We zijn na een reis van 3,5 dagen goed en wel aangekomen in Savusavu op het tweede grootste eiland van Fiji, Vanua Levu. Tot nu toe telden de lengtegraden altijd op terwijl we west vaarden, maar onderweg hebben we de lengtegraad van 180 west doorkruist, waardoor we van 179° 59.999’W naar 179° 59.999’E vaarden. Vanaf nu tellen de graden terug af, naar 0°, zijnde Greenwich in England. Savusavu ligt bijvoorbeeld op 16° 54.882’S, 179 18.944’E, Gent ligt op 50° 59’N 3° 40’E.
We hadden gehoord van een andere zeilboot dat hun navigatieprogramma tilt was geslagen bij het kruisen van 180°, en dat ze plotseling midden in het grootste eiland van Fiji, Viti Levu, aan het ‘varen’ waren. Ons nogthans bejaard Raymarine systeem (C120W van 2010) met kaarten van Navionics (V1.20, waarschijnlijk van rond 2014) was echter niet van slag te brengen. Wel heeft hij/zij(?) de onhebbelijke gewoonte om nu en dan eens zijn gps signaal te verliezen, waardoor we een minuut of twee niet meer weten waar we zijn op de wereld. Gelukkig houdt de autopiloot dan de laatste koers aan, zodat we niet plotseling van een ruime wind tot scherp aan de wind draaien. Of bij dagenlang continu gebruik zoals een oversteek durft het navigatieprogramma al eens te herstarten, meestal terug zonder veel erg en het houdt ons alert. Bij het schrijven valt me op dat we onze autopiloot, toch wel de belangrijkste derde man aan boord, nog geen naam gegeven hebben. Daarom vanaf nu, standvastige Stanny als piloot en Ray voor het navigatiesysteem.

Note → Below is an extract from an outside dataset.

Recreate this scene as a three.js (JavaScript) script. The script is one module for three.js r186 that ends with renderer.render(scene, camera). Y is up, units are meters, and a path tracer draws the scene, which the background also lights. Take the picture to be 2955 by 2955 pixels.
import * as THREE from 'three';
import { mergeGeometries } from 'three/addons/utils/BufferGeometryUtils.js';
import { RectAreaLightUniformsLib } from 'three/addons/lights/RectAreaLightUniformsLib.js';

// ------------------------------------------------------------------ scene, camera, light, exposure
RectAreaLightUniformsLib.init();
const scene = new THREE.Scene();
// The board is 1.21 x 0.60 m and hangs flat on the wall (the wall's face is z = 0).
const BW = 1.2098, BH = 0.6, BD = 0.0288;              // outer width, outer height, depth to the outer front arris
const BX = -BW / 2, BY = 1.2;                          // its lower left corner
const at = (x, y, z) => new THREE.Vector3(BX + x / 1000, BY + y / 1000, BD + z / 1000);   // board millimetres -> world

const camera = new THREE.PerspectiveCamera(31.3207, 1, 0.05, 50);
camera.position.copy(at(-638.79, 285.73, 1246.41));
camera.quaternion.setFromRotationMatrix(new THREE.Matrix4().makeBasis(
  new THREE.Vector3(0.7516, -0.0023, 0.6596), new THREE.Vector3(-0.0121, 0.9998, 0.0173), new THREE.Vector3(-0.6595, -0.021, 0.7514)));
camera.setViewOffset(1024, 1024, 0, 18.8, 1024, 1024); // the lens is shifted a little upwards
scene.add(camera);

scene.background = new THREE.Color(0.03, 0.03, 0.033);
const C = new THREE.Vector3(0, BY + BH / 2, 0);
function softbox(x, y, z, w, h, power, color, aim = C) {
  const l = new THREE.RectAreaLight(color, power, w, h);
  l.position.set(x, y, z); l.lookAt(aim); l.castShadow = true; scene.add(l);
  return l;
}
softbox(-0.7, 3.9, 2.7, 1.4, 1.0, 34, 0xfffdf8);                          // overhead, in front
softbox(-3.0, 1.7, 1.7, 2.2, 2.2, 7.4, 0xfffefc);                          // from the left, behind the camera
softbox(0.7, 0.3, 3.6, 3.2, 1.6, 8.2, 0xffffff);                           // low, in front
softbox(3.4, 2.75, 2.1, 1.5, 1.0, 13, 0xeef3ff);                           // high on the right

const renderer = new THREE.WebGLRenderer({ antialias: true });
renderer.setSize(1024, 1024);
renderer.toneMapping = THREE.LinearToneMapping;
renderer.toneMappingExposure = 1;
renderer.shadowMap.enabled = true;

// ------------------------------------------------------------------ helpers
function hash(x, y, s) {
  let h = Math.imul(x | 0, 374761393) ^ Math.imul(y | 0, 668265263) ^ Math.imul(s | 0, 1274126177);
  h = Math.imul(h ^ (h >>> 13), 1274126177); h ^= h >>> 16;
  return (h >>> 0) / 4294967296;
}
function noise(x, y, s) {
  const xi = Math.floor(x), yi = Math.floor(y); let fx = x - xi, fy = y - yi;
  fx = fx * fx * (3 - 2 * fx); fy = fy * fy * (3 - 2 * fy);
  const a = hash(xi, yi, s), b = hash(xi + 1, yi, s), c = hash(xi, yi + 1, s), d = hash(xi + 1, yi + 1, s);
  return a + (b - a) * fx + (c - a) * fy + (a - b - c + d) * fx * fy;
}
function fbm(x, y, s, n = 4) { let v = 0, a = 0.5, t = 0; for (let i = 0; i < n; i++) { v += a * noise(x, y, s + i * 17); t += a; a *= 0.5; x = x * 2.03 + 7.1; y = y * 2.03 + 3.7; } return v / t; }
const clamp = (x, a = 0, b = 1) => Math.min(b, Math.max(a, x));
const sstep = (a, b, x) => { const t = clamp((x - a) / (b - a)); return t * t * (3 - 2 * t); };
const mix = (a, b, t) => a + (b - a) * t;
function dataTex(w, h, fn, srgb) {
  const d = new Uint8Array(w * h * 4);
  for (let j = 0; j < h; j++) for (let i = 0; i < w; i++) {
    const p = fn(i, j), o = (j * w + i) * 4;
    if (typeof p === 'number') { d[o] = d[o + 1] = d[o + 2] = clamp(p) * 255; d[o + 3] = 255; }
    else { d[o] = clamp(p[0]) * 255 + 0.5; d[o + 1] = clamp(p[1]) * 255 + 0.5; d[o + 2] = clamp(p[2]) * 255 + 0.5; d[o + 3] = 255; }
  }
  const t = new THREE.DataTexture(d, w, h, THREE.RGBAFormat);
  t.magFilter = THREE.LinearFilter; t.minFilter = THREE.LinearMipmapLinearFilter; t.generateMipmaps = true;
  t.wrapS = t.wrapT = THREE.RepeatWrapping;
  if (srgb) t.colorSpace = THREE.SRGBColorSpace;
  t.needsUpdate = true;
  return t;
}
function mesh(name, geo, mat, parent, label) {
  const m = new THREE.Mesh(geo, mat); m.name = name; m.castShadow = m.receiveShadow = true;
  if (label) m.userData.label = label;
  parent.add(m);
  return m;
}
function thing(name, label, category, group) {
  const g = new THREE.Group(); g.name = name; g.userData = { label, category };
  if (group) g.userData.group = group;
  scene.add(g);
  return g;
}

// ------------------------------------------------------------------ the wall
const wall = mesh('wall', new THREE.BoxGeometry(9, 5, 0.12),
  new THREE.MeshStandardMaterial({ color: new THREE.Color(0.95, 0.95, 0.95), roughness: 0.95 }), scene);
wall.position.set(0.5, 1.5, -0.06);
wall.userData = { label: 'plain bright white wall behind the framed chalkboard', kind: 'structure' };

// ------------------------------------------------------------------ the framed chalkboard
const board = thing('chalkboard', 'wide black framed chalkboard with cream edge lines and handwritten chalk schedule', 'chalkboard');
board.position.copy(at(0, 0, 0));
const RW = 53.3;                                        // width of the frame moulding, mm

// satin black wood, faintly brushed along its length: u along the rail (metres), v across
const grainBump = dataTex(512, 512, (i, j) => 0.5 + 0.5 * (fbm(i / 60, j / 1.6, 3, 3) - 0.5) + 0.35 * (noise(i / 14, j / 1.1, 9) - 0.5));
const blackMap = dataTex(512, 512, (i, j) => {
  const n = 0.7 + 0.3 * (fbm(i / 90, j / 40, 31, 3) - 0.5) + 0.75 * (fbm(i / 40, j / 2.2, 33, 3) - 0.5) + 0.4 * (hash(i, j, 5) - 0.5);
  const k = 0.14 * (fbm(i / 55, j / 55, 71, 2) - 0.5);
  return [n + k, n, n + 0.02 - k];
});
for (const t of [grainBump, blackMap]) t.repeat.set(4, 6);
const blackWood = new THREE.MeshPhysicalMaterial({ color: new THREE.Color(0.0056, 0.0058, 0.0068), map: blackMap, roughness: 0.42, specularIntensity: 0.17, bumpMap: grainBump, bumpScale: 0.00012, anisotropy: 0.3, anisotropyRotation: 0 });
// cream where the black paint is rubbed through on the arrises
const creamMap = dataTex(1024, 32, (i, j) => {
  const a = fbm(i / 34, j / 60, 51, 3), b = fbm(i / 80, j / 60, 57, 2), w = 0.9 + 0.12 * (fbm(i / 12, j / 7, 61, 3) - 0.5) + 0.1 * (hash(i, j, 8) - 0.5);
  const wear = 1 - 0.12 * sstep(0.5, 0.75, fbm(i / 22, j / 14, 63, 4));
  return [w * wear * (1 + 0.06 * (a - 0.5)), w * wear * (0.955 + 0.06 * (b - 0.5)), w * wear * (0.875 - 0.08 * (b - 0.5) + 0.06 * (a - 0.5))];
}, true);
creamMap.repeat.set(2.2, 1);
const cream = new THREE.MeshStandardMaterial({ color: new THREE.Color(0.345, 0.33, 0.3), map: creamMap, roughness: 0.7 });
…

Nu moeten we zeggen dat we binnen ook een C120W hebben (Bisray), maar we die meestal niet gebruiken. In plaats daarvan draaien we een programma op de pc, OpenCPN, dat ik eigenlijk beter vind. We kunnen er immers satellietfoto’s van Google Earth mee opladen, en die geografisch laten overeenkomen met de getekende kaarten. Dus kunnen we op moeilijke plaatsen, zoals bij een pas of een rif, heen en weer flippen tussen de satteliet foto en de kaart. De pc heeft een gps-puck, zodat we twee onafhankelijke systemen van navigatie hebben. Ook hebben we een ipad met een bluetooth GPS en daarop een Garmin kaartprogramma. We zorgen voor redundantie, door ook nog twee Iphones met gps te hebben, en een Garmin gps handtoestel dat in de ‘grab bag’ zit. Dus zolang het gps systeem niet uitvalt zullen we weten waar we ons op aarde bevinden! (oh, ik vergat de sextant) Terzijde, de grab bag is de sportzak die we meenemen in het reddingsvlot en altijd klaar staat. Daarin zit ondermeer een manuele watermaker, vuurpijlen, ehbo kist, energie repen, batterijen, vhf, mes, zaklamp, spiegeltje, zonnecreme, visgerief.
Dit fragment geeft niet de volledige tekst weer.